Monday, April 18, 2011

The Party's Over


I wanted to take a second to briefly follow-up Saturday's post that highlighted racism within the Republican/Tea Party. It sparked a heated debate both via e-mail and over at my Facebook page.

Listen, no one's making the accusation that all members of the GOP, or even members of the Tea Party, are racist. Far from it. But I've said it before and I think it bears repeating that the Tea Party as a political movement absolutely has its roots in a certain amount of racism and xenophobia -- and it's not something that can be squelched by the argument that there are a couple of Tea Party darlings who happen to be black (Allen West, Herman Cain).

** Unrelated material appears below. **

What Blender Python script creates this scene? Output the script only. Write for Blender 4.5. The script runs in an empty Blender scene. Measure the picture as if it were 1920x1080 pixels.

The fact is that the Tea Party came to be only after Barack Obama became president; no one made the decision that he or she had had enough and needed to join with like-minded individuals to "fight back" against government waste and overreach until the person supposedly behind it wasn't the traditional, aging white Christian male who had occupied the White House since the thing was built. George W. Bush presided over the most egregious increase in governmental authority and the most awesome waste of taxpayer dollars in memory, and yet it wasn't until the guy in power represented the changing, now-multicultural face of America that anyone decided they'd had enough.

As a movement and at face value, the Tea Party has no issue with blacks or Hispanics or anyone else; what it represents, though, is a stand against an America that now no longer keeps minorities "in their place." Basically, if you're black and buy into the far-right mentality, which once again as an entity states that old white guys should be in charge because they represent the "real America," then you're okay; but God help you if you're multicultural and see the world from a perspective that can't be summed up in a catchy phrase that fits neatly on a bumper sticker, because you're illegitimate.

Add to that the fact that the GOP has been hijacked by the lowest common denominator among those who classify themselves as conservative and you've got a recipe for the polar opposite of progress. What you have is a bunch of people straining to hold onto a reality that simply doesn't exist anymore. The brand of politics the GOP now embraces as a rule has drifted so far from the hyper-intellectualism once championed by people like William F. Buckley that it's almost impossible to reconcile what we're currently witnessing with the storied history of conservatism in America.

Really, think about this for a moment: Public Policy Polling currently has Donald Trump running well above the rest of the possible Republican contenders in the upcoming White House race. Trump, a self-obsessed reality TV star with a checkered past and three bankruptcies under his belt, is potentially -- should he not be pulling everyone's chain in an effort to increase the Q-score of his brand -- the GOP nominee for president. The same poll finds that 23% of Republican voters say they won't vote for someone who believes that Barack Obama is an American citizen.

This is what the Republicans, via the Tea Party and its irrepressible and unfocused rage, have become. This is the global punchline a once-great political party has morphed into.

And to those on the left, center-left, or independent who claim to be so disappointed in Barack Obama's performance as president that they're willing to support an ineffectual third-party candidate or simply sit out the 2012 election altogether as a show of protest -- think about the potential cost of doing so. Please, think good and hard about it.